Ah... now I've read the comments. You like American Psycho. So the quoter probably liked OTR and afforded it similar status, which means that... it means that the dehumanizing thing was referring to... oh it's no use, my head's exploded.

Help. Sorry. I know I'm just being dim, but this whole paragraph made my brain spin in a chain of ever-increasing confusion.

La Bête said...

Cheers, Isabelle. I’ll listen for the sound of witless old men coughing phlegm into their caps. No , no, I’m sure it’s not like that. Ooh, you have a shop. Crikey, I’ve just been looking at your blog. You’re a fantastic writer.

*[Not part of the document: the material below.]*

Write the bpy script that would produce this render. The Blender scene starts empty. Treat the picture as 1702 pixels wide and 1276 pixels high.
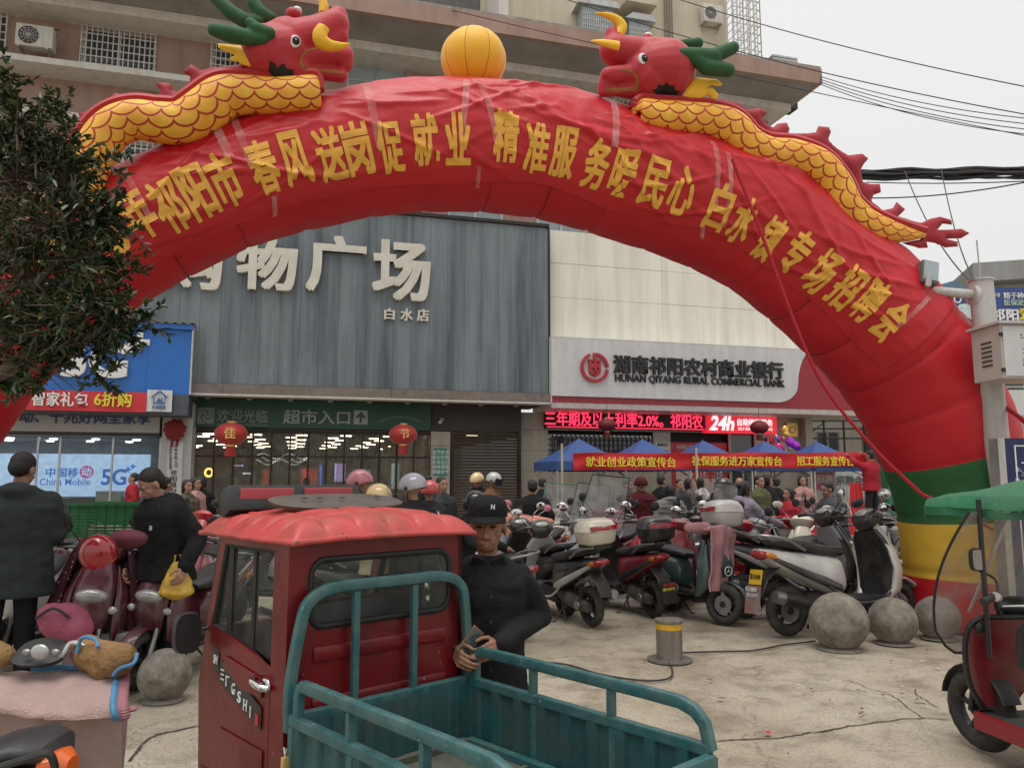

And your shop sounds wonderful. Where is it? Where is your shop?

Do it, Monkeyboy. Do it.

Cheers, Larry. Although I’m not sure how this would work. I guess if I’m stuck in Leeds, I’ll just ask someone if they know where Larry Teabag lives, and they’ll give me directions.

Hey, Clumpf. I like boiled eggs.

BS, it’s not terribly straightforward, is it? I think he’s saying that Kerouac wrote a good book about the terrible things that are happening in society, in the same way that these other people did, and that society is worse now than it was back in the day. It’s that dehumanisation sentence that confuses though, isn’t it? It is confusing. I chose to interpret it as best I could and then simply gloss over it in my head. I suggest you do the same.

Swineshead said...

I like American Psycho and think On The Road, dated and pretentious as it is, has a lot to offer - as well as being hugely important stylistically.

It sometimes happens that celebrated books leave a reader cold and feeling a little left out. In fact, I can think of quite a few that have had that effect on me.